I've learned so much by reading and engaging with the arguments of people who criticize that view.
And so I would say that, you know, I've become much more reflective in the holding of my views.
But what I do see in the debate about free speech and kinsal culture on the Internet and right in this specific moment is a lot of trans women speaking up for themselves, yes.
But I also say a lot of cisgendered, usually white, usually men people speaking up on behalf of those.
take to be disenfranchised or marginalized. And I would just sort of really encourage everybody
to reflect really hard on when we claim to be speaking for someone else. Because again, it goes
back to my point, which is that individuals, you know, identities don't speak individuals do.
And so, yes, I think many trans women are justifiably hurt or upset, frustrated, and aggrieved by
things that J.K. Rowling has said. But I would say that not all trans women are. And that should be
the discussion we're having. I mean, this reification of gender and racial identities in this
moment, again, I think is politically necessary sometimes, but shouldn't itself be the end goal.
And maybe the point to end on is actually something that was there in what you said earlier about
civility, the challenge to the listener, right? The fact that, the fact that,
being this kind of participant in a democratic, wild and woolly civil disagreement kind of society
is tough. It means we're going to have to hear things we don't like. And it's our responsibility
to sort of deal with that in some way other than silencing. And I would just, you know,
I acknowledge that the burdens of that dealing with or the burdens of putting up with
unpleasant, uncivil, or even hateful speech are unequally distributed. That's absolutely right. It's the members
of racial minorities, gender minorities, other disaffected, other alienated, marginalized groups
are called upon to tolerate more. And I just sort of take that as given. And I take that as
undesirable and I think it is in many ways unjust. Recognizing that fact, though, is not itself
than a sort of refutation of or denial of the importance of free speech or saying that an alternative
system would be better, would distribute the burdens more equally. It might, but again, I think that
we have a lot of historical data to suggest that it would not. Right. And so the question then is,
well, how can we make the best of the system that we have? And I think that the answer there has to
do with the cultural institutions. It has to do with associational freedom.
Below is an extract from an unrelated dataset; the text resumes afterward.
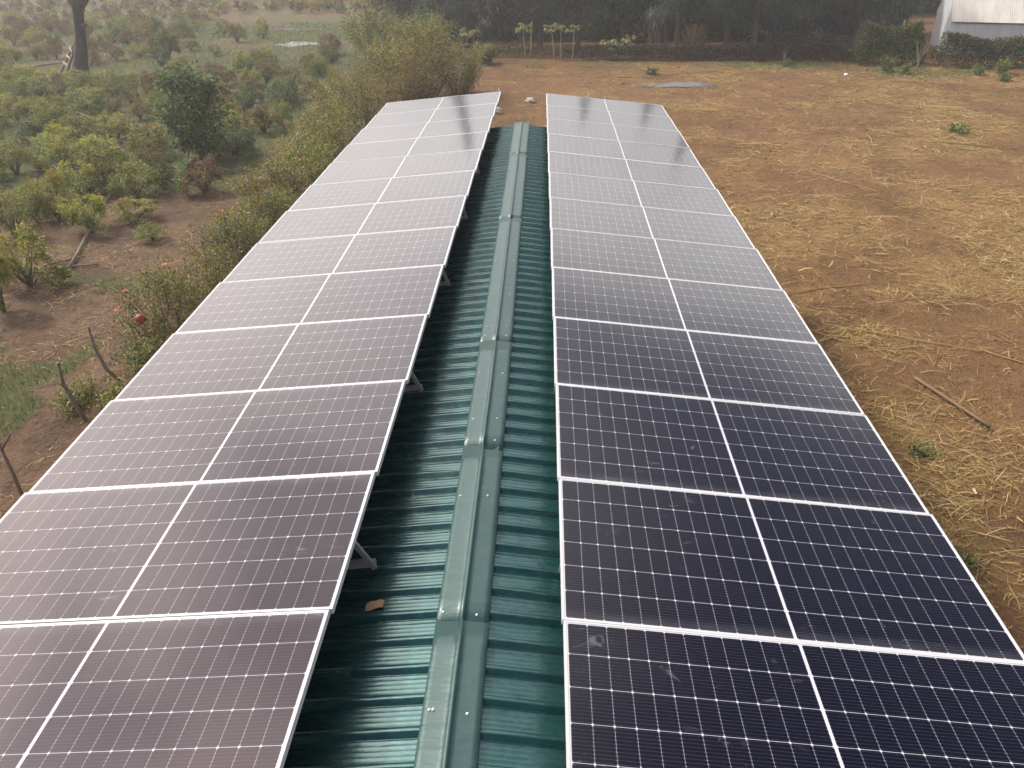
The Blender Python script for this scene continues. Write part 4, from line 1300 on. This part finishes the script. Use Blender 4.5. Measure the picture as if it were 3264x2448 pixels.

And yes, it has to
to do with a culture of speaking one's mind and of developing the virtues that allow us to do that
in an engaged way, but also to listen in return. And, you know, I just sort of remind readers and
listeners. I mean, you know, what people said at the time of Roger Williams, Rhode Island,
they called it Rogue's Island. They called it the latrine of New England. Nobody, not even
Roger Williams thought that this was a pretty, you know, a particularly nice place to live.
Right. But the business of toleration isn't pretty. It's difficult and it requires the managing of things that will that are and will remain disagreeable. And there is this sort of orientation not just in politics generally, but in political theory and political philosophy, specifically, which seems to say, well, you know, some of these problems can be transcended or dissolved. And I just think that that's that's not right. Some of these problems are permanent and we just have to rub along and sort of make the best of it.
The business of toleration is not pretty.
I like that.
That's a very good motto to end on.
And what's important here is that now we know what side you're on.
So we've achieved our goals.
Well, you know, I suppose, is it the Groucho Marx line?
You know, I would never be a club.
I would never be a member of a club that would have me as a member.
The second that I find myself on a side is the second I have to think,
really hard and and reconsider my position. So I just, you know, I'm lucky enough to have the,
have the job and position that I do that allows me to do that. And I, and I don't take it for
granted. It's something to aspire to. So Teresa Bejohn, thanks so much for being on the Mindscape
podcast. Thank you very much for having me. We've really enjoyed it.